For service-area businesses, this gets more nuanced. You may not want your full address visible, but you still need strong local signals through service areas, reviews, website content and consistent citations elsewhere online. If your business model is hybrid, with both premises and off-site work, make sure the profile reflects that properly.
Keep your website and profile working together
Your profile should not operate in isolation. It should support the wider route from visibility to revenue.
That means linking to the right page on your website, not always the homepage by default. If local searchers are looking for one specific service, sending them to a relevant service page can improve conversions. It also helps to make sure your website backs up what the profile claims, with matching services, location references and clear contact options.
This is where many businesses lose momentum. They fix the Google profile but forget the next step. More profile views mean very little if the website is dated, slow or poor at converting enquiries. Visibility and conversion need to work together.
Common mistakes that cost you leads
Some issues look minor but quietly hurt performance. Inconsistent contact details, wrong opening hours, duplicate listings and weak categories are common problems. So are unanswered reviews, poor-quality photos and a profile description that says almost nothing useful.
Another mistake is set-and-forget management.
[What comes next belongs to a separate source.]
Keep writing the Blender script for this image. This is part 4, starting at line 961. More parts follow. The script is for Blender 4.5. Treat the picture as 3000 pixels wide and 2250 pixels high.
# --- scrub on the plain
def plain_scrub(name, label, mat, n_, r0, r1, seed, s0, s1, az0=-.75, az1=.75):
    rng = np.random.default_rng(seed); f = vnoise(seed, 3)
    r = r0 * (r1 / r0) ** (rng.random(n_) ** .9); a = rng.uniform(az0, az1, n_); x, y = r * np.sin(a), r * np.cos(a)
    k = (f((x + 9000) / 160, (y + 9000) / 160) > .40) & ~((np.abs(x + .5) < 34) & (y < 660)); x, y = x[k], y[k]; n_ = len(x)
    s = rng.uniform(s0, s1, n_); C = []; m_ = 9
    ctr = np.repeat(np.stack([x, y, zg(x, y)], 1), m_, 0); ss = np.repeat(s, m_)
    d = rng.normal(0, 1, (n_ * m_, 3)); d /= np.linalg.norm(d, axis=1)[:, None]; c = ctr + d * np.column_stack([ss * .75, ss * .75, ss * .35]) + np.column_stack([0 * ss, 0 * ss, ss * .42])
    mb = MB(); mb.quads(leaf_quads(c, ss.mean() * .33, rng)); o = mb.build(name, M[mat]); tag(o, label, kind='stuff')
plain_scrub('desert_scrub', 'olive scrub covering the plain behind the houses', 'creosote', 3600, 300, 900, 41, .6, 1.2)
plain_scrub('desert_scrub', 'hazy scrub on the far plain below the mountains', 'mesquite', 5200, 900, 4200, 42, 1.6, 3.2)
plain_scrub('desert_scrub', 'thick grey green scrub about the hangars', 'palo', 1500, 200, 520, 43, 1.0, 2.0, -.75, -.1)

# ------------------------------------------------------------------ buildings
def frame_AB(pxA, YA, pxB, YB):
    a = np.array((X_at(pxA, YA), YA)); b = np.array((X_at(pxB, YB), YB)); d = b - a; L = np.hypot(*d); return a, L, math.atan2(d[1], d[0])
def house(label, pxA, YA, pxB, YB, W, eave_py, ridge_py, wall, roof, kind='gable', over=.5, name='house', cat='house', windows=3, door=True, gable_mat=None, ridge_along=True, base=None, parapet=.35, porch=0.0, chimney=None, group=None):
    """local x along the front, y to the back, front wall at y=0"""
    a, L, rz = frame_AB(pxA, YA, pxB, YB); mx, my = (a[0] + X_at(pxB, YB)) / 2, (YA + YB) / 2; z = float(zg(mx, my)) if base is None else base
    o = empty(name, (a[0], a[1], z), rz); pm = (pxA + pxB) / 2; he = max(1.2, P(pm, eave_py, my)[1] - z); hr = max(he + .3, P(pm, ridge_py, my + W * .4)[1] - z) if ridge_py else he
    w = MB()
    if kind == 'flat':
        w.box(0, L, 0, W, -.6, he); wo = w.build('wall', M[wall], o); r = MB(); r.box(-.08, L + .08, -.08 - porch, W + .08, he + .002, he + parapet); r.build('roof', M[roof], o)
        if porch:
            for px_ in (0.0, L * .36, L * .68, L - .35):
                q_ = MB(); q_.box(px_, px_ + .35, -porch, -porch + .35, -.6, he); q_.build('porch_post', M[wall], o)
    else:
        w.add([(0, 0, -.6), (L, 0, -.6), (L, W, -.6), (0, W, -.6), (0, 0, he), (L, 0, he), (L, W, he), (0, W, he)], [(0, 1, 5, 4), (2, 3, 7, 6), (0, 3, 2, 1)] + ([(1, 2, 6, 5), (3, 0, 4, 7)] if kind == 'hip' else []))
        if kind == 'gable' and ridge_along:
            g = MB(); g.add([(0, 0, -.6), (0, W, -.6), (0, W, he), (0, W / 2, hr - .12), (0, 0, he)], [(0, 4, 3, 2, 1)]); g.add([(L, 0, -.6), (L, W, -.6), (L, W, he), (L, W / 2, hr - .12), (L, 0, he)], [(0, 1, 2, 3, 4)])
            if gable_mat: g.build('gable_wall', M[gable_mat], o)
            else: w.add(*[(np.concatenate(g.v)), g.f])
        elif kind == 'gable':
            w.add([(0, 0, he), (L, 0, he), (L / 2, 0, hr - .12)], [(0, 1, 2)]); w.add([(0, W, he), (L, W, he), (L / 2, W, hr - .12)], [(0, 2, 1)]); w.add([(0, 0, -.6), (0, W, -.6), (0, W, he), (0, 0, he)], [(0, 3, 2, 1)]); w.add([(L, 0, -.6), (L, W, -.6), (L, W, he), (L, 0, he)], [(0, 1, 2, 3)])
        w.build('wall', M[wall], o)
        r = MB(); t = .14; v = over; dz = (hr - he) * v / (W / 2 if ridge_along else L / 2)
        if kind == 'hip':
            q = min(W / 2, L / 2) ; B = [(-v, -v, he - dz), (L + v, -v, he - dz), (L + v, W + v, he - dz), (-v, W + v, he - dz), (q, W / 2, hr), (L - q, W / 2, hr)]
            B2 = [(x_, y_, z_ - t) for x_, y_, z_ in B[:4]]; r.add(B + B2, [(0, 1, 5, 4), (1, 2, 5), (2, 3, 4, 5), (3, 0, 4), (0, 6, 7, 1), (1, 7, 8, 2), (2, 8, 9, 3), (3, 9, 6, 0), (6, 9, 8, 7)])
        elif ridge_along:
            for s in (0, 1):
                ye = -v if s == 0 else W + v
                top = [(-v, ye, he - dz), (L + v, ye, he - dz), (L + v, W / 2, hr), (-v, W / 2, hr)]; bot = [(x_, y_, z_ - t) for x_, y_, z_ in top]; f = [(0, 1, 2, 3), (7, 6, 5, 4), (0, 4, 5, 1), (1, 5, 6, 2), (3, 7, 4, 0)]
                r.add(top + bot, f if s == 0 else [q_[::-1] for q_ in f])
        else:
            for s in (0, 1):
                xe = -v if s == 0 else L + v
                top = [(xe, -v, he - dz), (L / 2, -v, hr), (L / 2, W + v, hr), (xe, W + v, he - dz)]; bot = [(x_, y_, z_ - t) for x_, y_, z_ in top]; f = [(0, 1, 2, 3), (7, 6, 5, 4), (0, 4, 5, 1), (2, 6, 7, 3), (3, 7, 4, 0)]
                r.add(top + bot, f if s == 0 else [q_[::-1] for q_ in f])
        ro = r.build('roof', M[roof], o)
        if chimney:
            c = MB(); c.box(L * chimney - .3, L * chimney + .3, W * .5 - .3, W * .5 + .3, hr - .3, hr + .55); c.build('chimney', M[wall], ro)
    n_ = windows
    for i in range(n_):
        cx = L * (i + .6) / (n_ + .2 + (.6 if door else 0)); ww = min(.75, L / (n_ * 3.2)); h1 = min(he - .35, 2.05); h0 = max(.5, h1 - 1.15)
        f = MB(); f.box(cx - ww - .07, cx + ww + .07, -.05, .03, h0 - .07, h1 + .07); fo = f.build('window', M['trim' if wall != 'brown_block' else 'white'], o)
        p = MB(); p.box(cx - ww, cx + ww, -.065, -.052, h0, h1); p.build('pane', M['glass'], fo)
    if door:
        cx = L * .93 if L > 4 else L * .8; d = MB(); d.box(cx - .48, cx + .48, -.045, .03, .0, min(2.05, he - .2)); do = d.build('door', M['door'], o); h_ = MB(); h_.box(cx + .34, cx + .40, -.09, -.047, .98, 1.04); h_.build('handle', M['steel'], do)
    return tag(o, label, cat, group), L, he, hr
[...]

Your profile is not a one-off admin task. Hours change, services evolve, team members come and go, and customer expectations shift. If no one owns it internally, it quickly becomes outdated.
There is also the temptation to chase shortcuts. Buying fake reviews, stuffing keywords into your business name or creating misleading location signals might produce a short-term bump, but it is risky and rarely sustainable. The better route is the one that lasts – accurate information, strong proof, regular updates and a profile built around real customer intent.
Make optimisation part of your sales process
The best Google Business Profiles are not just complete. They are maintained with purpose.
That means building review requests into your customer journey, updating photos as work gets completed and checking key details monthly. It also means tracking what happens after the click. Are more people calling? Are direction requests increasing? Are website visits turning into leads? If not, the issue may not be visibility at all. It may be offer, messaging or follow-up.
For businesses that want local growth without wasting budget, this is where smart execution beats bigger spend. A well-run profile helps you compete on trust, relevance and consistency – the things prospects actually use to decide.
If you want support joining the dots between local visibility, website conversion and lead generation, Four Social Marketing & Web Design can help. But whether you handle it in-house or bring in a partner, the principle stays the same: optimise for the customer first, and Google usually follows.
The businesses that win locally are rarely the ones making the most noise. They are the ones making it easiest to choose them.